Auf unserem Gebiet liegen sieben reformierte Kirchgemeinden. Für die etwa 2200 Mitglieder in über 20 politischen Gemeinden ist es nicht einfach, sich als Pfarrei zu verstehen. Die Menschen müssen bewusst hierher kommen. Auch in der Katechese braucht es den Entscheid der Eltern, die Kinder in den Religionsunterricht zu bringen. Deshalb schätze ich es sehr, wenn hier eine Familie ihr Kind taufen lässt, ein Paar heiratet oder ein Krankenbesuch ansteht. Ich gehe gerne zu den Leuten nach Hause.
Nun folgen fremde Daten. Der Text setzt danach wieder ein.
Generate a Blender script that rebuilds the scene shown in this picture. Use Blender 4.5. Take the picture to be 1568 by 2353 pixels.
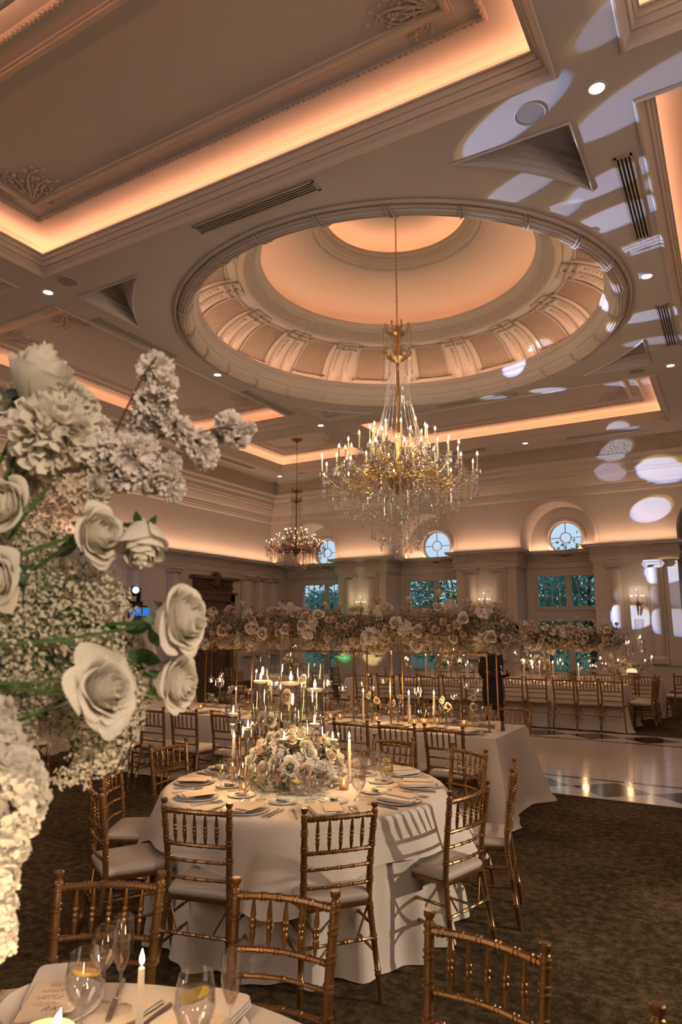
import bpy, math, random
import numpy as np
from mathutils import Vector, Matrix
from mathutils.geometry import tessellate_polygon
PI = math.pi
random.seed(7)
for _o in list(bpy.data.objects):
    bpy.data.objects.remove(_o, do_unlink=True)
SC = bpy.context.scene
COL = SC.collection
R = math.radians

# ---------------------------------------------------------------- camera
cam_d = bpy.data.cameras.new('camera')
cam = bpy.data.objects.new('camera', cam_d)
COL.objects.link(cam)
cam.location = (0, 0, 1.78)
cam.rotation_euler = (R(90 + 9.75), 0, R(30))
cam_d.sensor_fit = 'HORIZONTAL'
cam_d.sensor_width = 24.0
cam_d.lens = 24.0
cam_d.clip_start = 0.05
cam_d.clip_end = 300
cam_d.dof.use_dof = True
cam_d.dof.focus_distance = 4.6
cam_d.dof.aperture_fstop = 4.0
SC.camera = cam

# ---------------------------------------------------------------- render look
SC.view_settings.view_transform = 'Standard'
SC.view_settings.look = 'None'
SC.view_settings.gamma = 1.0
SC.view_settings.use_curve_mapping = False
SC.view_settings.exposure = 0.0
cy = SC.cycles
cy.use_denoising = True
cy.use_adaptive_sampling = True
cy.adaptive_threshold = 0.13
cy.adaptive_min_samples = 16
cy.max_bounces = 5
cy.diffuse_bounces = 2
cy.glossy_bounces = 2
cy.transmission_bounces = 4
cy.transparent_max_bounces = 12
cy.sample_clamp_indirect = 3.0
cy.sample_clamp_direct = 30.0
cy.caustics_reflective = False
cy.caustics_refractive = False
cy.blur_glossy = 1.0

# ---------------------------------------------------------------- world: pale dusk sky
w = bpy.data.worlds.new('dusk_sky')
SC.world = w
w.use_nodes = True
nt = w.node_tree
nt.nodes.clear()
_o = nt.nodes.new('ShaderNodeOutputWorld')
_b = nt.nodes.new('ShaderNodeBackground')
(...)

Doch die Freiwilligenarbeit lebt?
Initiative Leute haben den claro-Laden in Grosshöchstetten aufgebaut und die Pfarrei mit seiner Idee vertraut gemacht. Über die Jahre ist das Verständnis gewachsen, dass der faire Handel etwas mit uns Christen zu tun hat. Wir stecken auch fünf Prozent unseres Budgets, um 25 000 Franken, in Entwicklungsarbeit und Missionen. Wir stellen auch Räume kostengünstig zur Verfügung zum Beispiel für Sprachkurse für Flüchtlinge. Diakonie gehörte schon immer zu den Kernaufgaben der Kirche.
Was bringt die Zukunft?
Es war damals mutig, unsere Kirche zu bauen. Eine kleine Gemeinschaft hat einen grossen Bau realisiert – mit persönlichem Engagement. Dies sollte uns inspirieren, ebenfalls mutige Entscheide zu treffen. Heute sind die Kirchenräume für uns eher zu gross. Können sie vermehrt diakonischen Zwecken dienen? Erfüllen sie ökologische Massstäbe? Bauen wir sie um – im Sinne der Enzyklika «Laudato si» von Papst Franziskus – zur Verringerung des ökologischen Fussabdrucks? Überhaupt sind wir unterwegs mit der Frage, wie wir als Pfarrei im 21. Jahrhundert weitergehen in dieser sich stark verändernden Gesellschaft.